The Media Library is where you manage media files used for application tests. You can upload videos or images, filter the file list, preview selected files, inspect basic media metadata, and delete files that are no longer needed.

Supported video formats include common container formats such as mp4, mov, avi, mkv, and webm. When supported tooling is available, uploaded MP4 files are optimized for low-latency streaming.

Use Media Library before configuring RTSP sources so you know which files are available and whether they are readable.

Insight Media Library view showing a selected video preview and media metadata.

The Media Library combines file selection, preview, metadata inspection, upload, and delete actions in one view.

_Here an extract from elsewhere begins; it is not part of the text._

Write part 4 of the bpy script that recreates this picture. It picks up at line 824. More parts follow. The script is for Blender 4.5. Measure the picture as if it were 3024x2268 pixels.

SiMa provides curated videos for repeatable testing. Use these when you need a known media set:

https://artifacts.sima-neat.com/assets/videos/720p16/video01.mp4
...
https://artifacts.sima-neat.com/assets/videos/720p16/video16.mp4

https://artifacts.sima-neat.com/assets/videos/480p30/video01.mp4
...
https://artifacts.sima-neat.com/assets/videos/480p30/video16.mp4

Download the files you need, then import them with the Media Library upload action.

RTSP Source

The RTSP Source view turns uploaded media files into live RTSP streams. Each source slot maps to an RTSP path:

rtsp://127.0.0.1:8554/src1
rtsp://127.0.0.1:8554/src2
rtsp://127.0.0.1:8554/src3

Those URLs are correct for applications running in the same SDK container as Insight. If the application runs on a DevKit or another external machine, use the SDK host IP address and the mapped rtsp.tcp host port from neat --json.

You can assign media to a source, start and stop individual sources, auto-assign unique files across source slots, bulk start sources, stop all streams, and copy RTSP URLs for use by applications or test harnesses.

This view is useful when you need repeatable input streams for an object detection, segmentation, tracking, classification, or GenAI vision application.

Insight RTSP Source view showing assigned source slots and source preview.

The RTSP Source view lets you assign media files to source slots, start or stop streams, and preview the selected source before wiring it into an application.

Video Viewer

The Video Viewer displays low-latency WebRTC output from the video forwarder. It supports up to 80 channels. Inside the SDK container, video channels use UDP ports 9000-9079, and matching metadata channels use UDP ports 9100-9179.

For channel N:

video: UDP 9000 + N
metadata: UDP 9100 + N

For example, channel 0 uses video UDP 9000 and metadata UDP 9100; channel 1 uses video UDP 9001 and metadata UDP 9101.

If the sender runs on a DevKit or another external machine, use the mapped videoUDP and metadataUDP host port ranges from neat --json. The channel math is the same, but the starting ports may be different.

The viewer can render metadata overlays for common vision outputs, including object detection, classification, pose estimation, segmentation, and tracking. Viewer settings let you tune overlay behavior such as confidence thresholds, ROI display, tracking history, and metadata delay.

Use the Video Viewer to confirm:

  • The application is sending video to the expected channel.
  • Metadata is arriving on the matching metadata channel.
  • Overlays align with the video frame.
  • Browser playback is healthy.

Insight Video Viewer showing a four-channel WebRTC grid.

The Video Viewer can show one or more channels at a time, with pagination and channel selection controls for larger multi-stream tests.

Stats

The Stats view is a placeholder in the current release. It marks the planned location for system load and runtime metrics while an application is running, including CPU, memory, disk, temperature when available, MLA memory, and profiling timeline data streamed through Insight.

This feature is intended to be completed in the next release. Once complete, use Stats when you need to separate application behavior from system behavior. For example, a dropped frame problem may come from the application stream path, but it may also correlate with CPU load, memory pressure, or device runtime state.

System Information

The system information panel summarizes the environment Insight can see. In the Neat Development Environment, it can show SDK and component information, Insight status, update information, and exposed port mappings such as mainUI and videoUI.

This is the first place to check when a URL does not match the default port. Insight reads the available port map and uses the mapped videoUI port when opening the viewer. For command-line workflows, neat --json shows the same port-map information.